Trading – in any form and in any financial market – is a highly complex process, consisting of several different components. In order to have the most success as a trader, it is highly advised that you master each of these components and understand them fully.

With this in mind, one key aspect of trading which can significantly impact your chances of potential profit, is the inclusion of leverage. Trading with leverage can, when executed correctly and strategically, be a huge aid in your trading success, but first, you must comprehend how it is executed. In this article, we will answer the key questions for you – What is leverage in trading? And how does trading with leverage work?

 

What is leverage in trading?

 

In every financial market, in order to trade, you need to first invest an amount of money.
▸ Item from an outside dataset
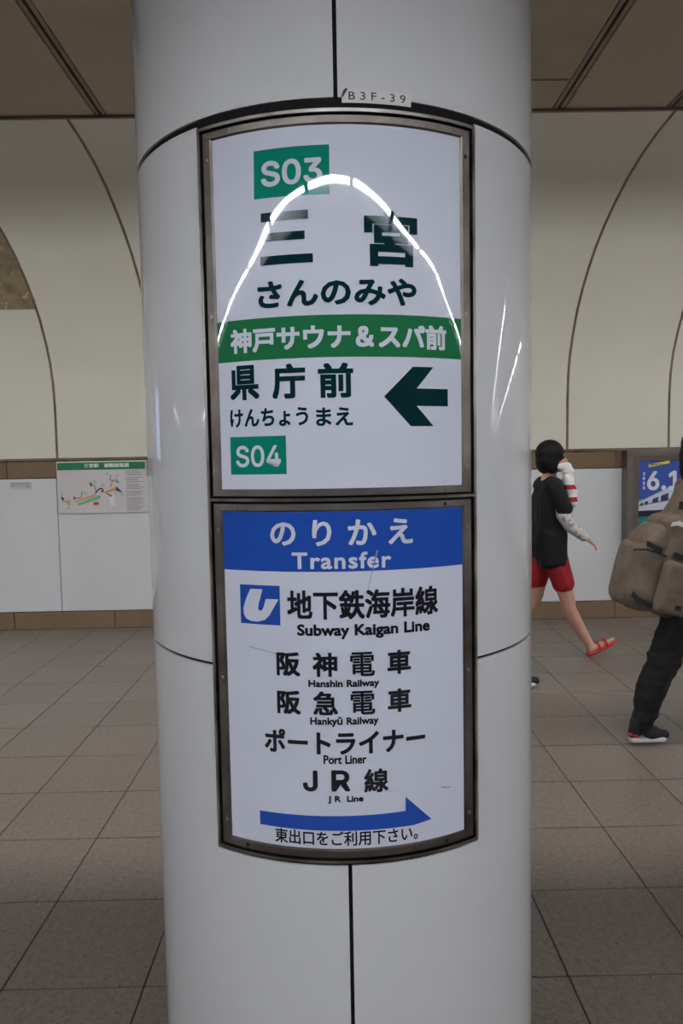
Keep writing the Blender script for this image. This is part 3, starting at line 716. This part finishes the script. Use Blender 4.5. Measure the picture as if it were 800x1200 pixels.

The money you put in (a margin) secures your trading position in the market with a particular asset, whether it’s through full ownership in traditional trading, or with a financial derivative, such as a contract for difference (CFD). This is a fundamental of trading. The amount of money you deposit and the level of exposure you gain, however, is affected greatly when leverage is introduced. Leverage is a process within trading, determining the exposure gained in relation to your margin, calculated through a leverage ratio on the asset. Your exposure will be much greater than the margin deposited, due to leverage. Whereas owning an underlying asset would require full cost of your position, traders need only to put down a percentage of the amount when trading with leverage. This process is essential for a vast number of traders across the financial industry, so it would be beneficial to know how it works.

 

How does trading with leverage work?

 

Trading with leverage works slightly differently to other forms of trading, and requires a thorough knowledge of the process in order to execute it affectively. You first need to establish the trade you would like to make. Different platforms will allow leverage on different types of trades. However, let’s say for this example, we’ll use a CFD trade on the foreign exchange (forex) market, trading a particular currency pair. Once you’ve determined your trade, you will need to know the leverage that can be applied on this particular forex CFD trade. The leverage ratio will differ across different trading platforms, asset types, and markets. For this example, we’ll assume the maximum leverage on this particular trade is 1:30. With this leverage, it would mean that if you wanted to gain £30,000 worth of exposure in the forex market, you would only need to deposit a margin of £1,000 when opening the trade. Likewise, for a margin of £3,000, you would gain £90,000 worth of exposure, and so on. Once you have opened up your position, the price movements will alter the level of profit or loss on your trade, based on the £30,000 exposure, not the initial £1,000 margin. For instance, with this higher level of exposure on your trade, it means that you can potentially make a huge profit from the price movements, all from a significantly less deposit amount, should the trade go in your favour. This is why many traders opt for leveraged exposure in trading. However, it is absolutely essential that you are aware of how leveraged exposure applies to your entire trade. By this, it means that exposure will magnify your losses as well as your profits. This would mean that, say you made a loss on this example trade, your loss would be based on the full £30,000, even though you only put down a margin of £1,000. -- It is pivotal that you apply caution and thorough planning to your trades with leverage, to increase your chances of profit successfully, and not incur unpredictably substantial losses. That being said, now that you know how trading with leverage works – and the necessary weariness needed – you are more than equipped to begin incorporating leverage into your own trades, for the best chance of profit and success.